• The new consulate will serve 450,000 Mexicans who previously had to travel to Arkansas or Texas
  • Foreign Secretary Marcelo Ebrard and Governor Kevin Stitt agree to increase trade between Mexico and Oklahoma
  • The inauguration responds to President López Obrador’s desire to serve and protect Mexicans wherever they live
  • Foreign Secretary Ebrard was honored by Oklahoma City Mayor David Holt with the keys to the city

Mexico’s consular network in the United States continues to grow. Foreign Secretary Marcelo Ebrard today inaugurated a new Mexican consulate in Oklahoma, Mexico’s 52nd consulate in the U.S.

The new consulate will serve the growing Mexican community in the state of Oklahoma, which currently exceeds 450,000 people, and who until now had to travel more than four hours to reach the nearest consulate.

Foreign Secretary Ebrard said that the Mexican government is fulfilling the vision of President Andrés Manuel López Obrador of serving and protecting Mexicans wherever they are.

"When we discussed with the senators where we were going to open new consulates, one of the main arguments was the size and importance of the Mexican-American and Mexican community here in Oklahoma, that has been forgotten for many years," said the Foreign Secretary.

"It means recognizing our community and is also an example of what Mexico and the United States can do if they work together with respect and consideration,” he said.

In addition to protection and documentation, the new consulate headed by Edurne Pineda will promote greater economic, trade, cultural and tourist exchanges between Mexico and Oklahoma.

Foreign Secretary Ebrard met with Oklahoma Governor Kevin Stitt and Oklahoma City Mayor David Holt; the officials agreed to work together to increase trade, business and tourism between Mexico and the state.

Members and leaders of the Mexican community in Oklahoma and the region attended the colorful inauguration ceremony, with mariachi music and Mexican food, applauding the new and nearby consular services.

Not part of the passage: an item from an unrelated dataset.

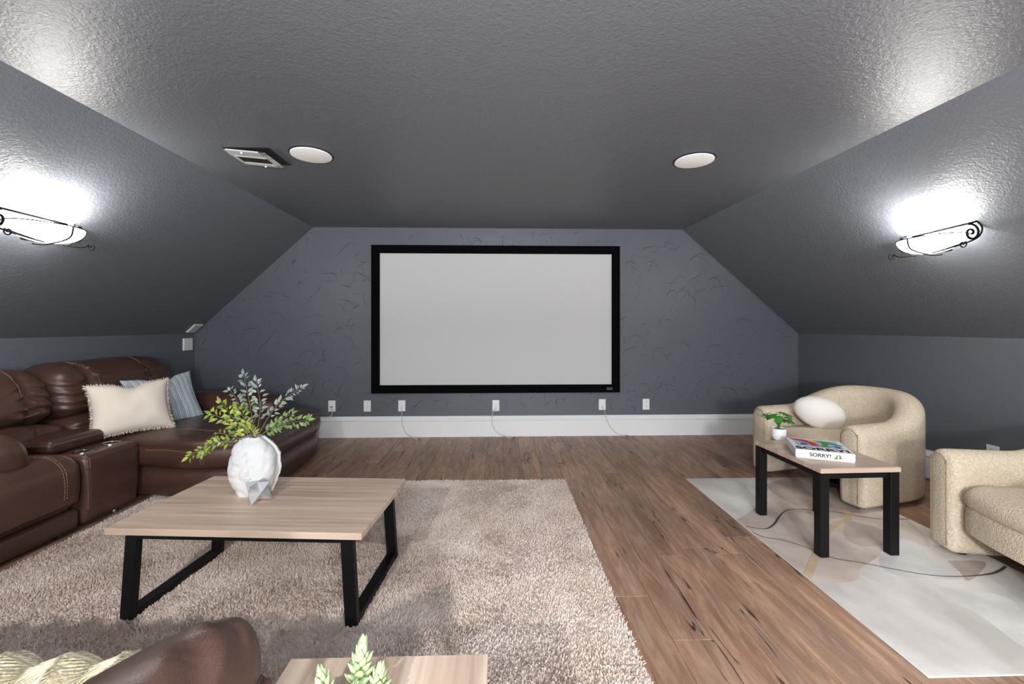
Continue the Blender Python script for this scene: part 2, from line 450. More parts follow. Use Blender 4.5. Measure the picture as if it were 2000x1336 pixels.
struct('wall_left_slope', slabq([(XL, YB, KZ), (XL, D, KZ), (CL, D, CEIL), (CL, YB, CEIL)], (-1, 0, 1)), 'slope')
struct('wall_right_slope', slabq([(XRN, YB, KZ), (XR, D, KZ), (CR, D, CEIL), (CRN + .2, YB, CEIL)], (1, 0, 1)), 'slope')
struct('wall_left', slabq([(XL, YB, -.02), (XL, D, -.02), (XL, D, KZ), (XL, YB, KZ)], (-1, 0, 0)), 'wall')
struct('wall_right', slabq([(XRN, YB, -.02), (XR, D, -.02), (XR, D, KZ), (XRN, YB, KZ)], (1, 0, 0)), 'wall')
v = [(XL, D, -.02), (XR, D, -.02), (XR, D, KZ), (CR, D, CEIL), (CL, D, CEIL), (XL, D, KZ)]
v2 = [(a, b + T, c) for a, b, c in v]
wb = struct('wall_back', (v + v2, [tuple(range(6)), tuple(range(11, 5, -1))] + [(i, 6 + i, 6 + (i + 1) % 6, (i + 1) % 6) for i in range(6)]), 'wallback')
# trowel ridges on the back wall
mb = MB()
def inside(x, z):
    if z < .25 or z > CEIL - .02: return False
    if z > KZ:
        f = (z - KZ) / (CEIL - KZ); return XL + (CL - XL) * f + .03 < x < XR + (CR - XR) * f - .03
    return XL + .02 < x < XR - .02
def ridge(cx, cz, r, a0, a1, hh=.0035, wd=.006, ex=1.0):
    n = max(6, int(abs(a1 - a0) * r / .012)); pts = []
    for i in range(n + 1):
        a = a0 + (a1 - a0) * i / n; rr = r * (1 + .05 * math.sin(5 * a + cx * 9))
        pts.append((cx + math.cos(a) * rr * ex, cz + math.sin(a) * rr))
    if not all(inside(*p) for p in pts): return
    V = []; Fc = []
    for i, (x, z) in enumerate(pts):
        tt = i / n; s = math.sin(math.pi * min(.98, max(.02, tt))) ** .6
        a = a0 + (a1 - a0) * tt; dx, dz = math.cos(a), math.sin(a)
        V += [(x - dx * wd * s * .5, D - .0002, z - dz * wd * s * .5), (x, D - .0002 - hh * s, z), (x + dx * wd * s, D - .0002, z + dz * wd * s)]
    for i in range(n):
        for k in range(2): Fc.append((i * 3 + k, i * 3 + k + 1, i * 3 + 4 + k, i * 3 + 3 + k))
    mb.add((V, Fc))
for i in range(900):
    cx = random.uniform(XL, XR); cz = random.uniform(.2, CEIL)
    r = random.choice((.05, .08, .12, .16)) * random.uniform(.7, 1.2)
    a0 = random.gauss(math.pi * .45, 1.0); sp = random.uniform(.5, 1.9)
    big = random.random()
    ridge(cx, cz, r, a0, a0 + sp, .0018 + .0042 * big ** 1.5, .002 + .0025 * big)
mk('plaster_ridges', mb.v, mb.f, 'wallback', wb, smooth=False, world=False, kind='stuff')
# ragged caulk line along the right slope
mb = MB(); N = 120
for i in range(N):
    f = (i + .5) / N; x = XR + (CR - XR) * f - .006; z = KZ + (CEIL - KZ) * f - .004
    s = random.uniform(.004, .011); L = random.uniform(.012, .03); a = math.atan2(CEIL - KZ, CR - XR) + random.uniform(-.25, .25)
    Tm = Matrix.Translation((x - random.uniform(0, .012), D - .002, z)) @ Matrix.Rotation(-a, 4, 'Y')
    mb.add(rbox((0, 0, 0), (L, .006, s), .002, (2, 2, 2), rs=2), Tm)
mk('caulk_ridge', mb.v, mb.f, M['wallback'], wb, world=False, kind='stuff')
# rear wall with an opening for the added fill window
WX0, WX1, WZ0, WZ1 = -1.15, 1.15, .55, 2.1
mb = MB()
mb.add(boxv(XL, WX0, YB - T, YB, -.02, KZ)); mb.add(boxv(WX1, XRN, YB - T, YB, -.02, KZ)); mb.add(boxv(WX0, WX1, YB - T, YB, -.02, WZ0)); mb.add(boxv(WX0, WX1, YB - T, YB, WZ1, CEIL))
mb.add(([(XL, YB, KZ), (WX0, YB, KZ), (WX0, YB, CEIL), (CL, YB, CEIL)], [(0, 1, 2, 3)])); mb.add(([(XRN, YB, KZ), (WX1, YB, KZ), (WX1, YB, CEIL), (CRN + .2, YB, CEIL)], [(0, 1, 2, 3)]))
struct('wall_rear', mb.vf(), 'wall')
mb = MB()
for b in ((WX0, WX0 + .06, WZ0, WZ1), (WX1 - .06, WX1, WZ0, WZ1), (-.03, .03, WZ0, WZ1), (WX0, WX1, WZ0, WZ0 + .06), (WX0, WX1, WZ1 - .06, WZ1)):
    mb.add(boxv(b[0], b[1], YB - .05, YB + .01, b[2], b[3]))
struct('fill_window_1', mb.vf(), 'trim')  # unseen window frame, added around the fill panel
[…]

The inaugural ceremony was also attended by Mexico’s Ambassador to the United States, Esteban Moctezuma; Chief Officer for North America Roberto Velasco; the head of the Administration and Finance Unit, Moisés Poblanno; Director General of Consular Services Jaime Vázquez Bracho; and Director General of Consular Protection and Strategic Planning Vanessa Calva.

In his remarks, Ambassador Esteban Moctezuma said, "It is a day to celebrate in Oklahoma because we are opening a consulate that will serve a community of around half a million people."

Chief Officer for North America Velasco said, "Opening this office is part of the strategy that Secretary Ebrard has entrusted to us and that, of course, derives from what President López Obrador has asked us to do. The protection of the Mexican community abroad is the main priority of Mexico's foreign policy.”

The new services

The new consulate, located at 1131 W Sheridan Ave, Oklahoma City, will first focus on meeting the strong demand for documentation from the Mexican community.  

The consulate will gradually phase in all consular services, including consular protection and community programs in health, financial education and educational guidance, to benefit the Mexican community and the society to which they belong.

As of June 1, the consulate will assist with passports, consular ID cards and voter registration cards. Appointments are available through MiConsulado at https://miconsulado.sre.gob.mx/ or by calling +1(424)309 0009.

Dialogue with the Mexican community

While in Oklahoma, the Foreign Secretary held a dialogue with members of the Mexican community to listen to their needs.

Participating in the meeting were: community leaders Gloria Torres, Arturo Alonso Sandoval, Vicente Ruiz, Nancy Galván and Óscar Rodríguez; José Luis Valdez, Mauricio Zúñiga, Ana Dubia Duin, Luis Padilla and Denise Ramos from Kansas; Christy Joyce Moreno, Laura Benítez and Leonard Rodríguez Dañú from Florida; Margarita Salas Crespo and Janet Quintero from Nevada; Ricardo Morales Bermudez of Arizona; Eudoxio Moreno, Sigifredo Muñoz, Sara Caballero and María Covernalli from Texas; and Marisol Reynoso from New Brunswick; in addition to federal deputies from Mexico, Mario Torres, Maria Rosete and Yolanda Martinez.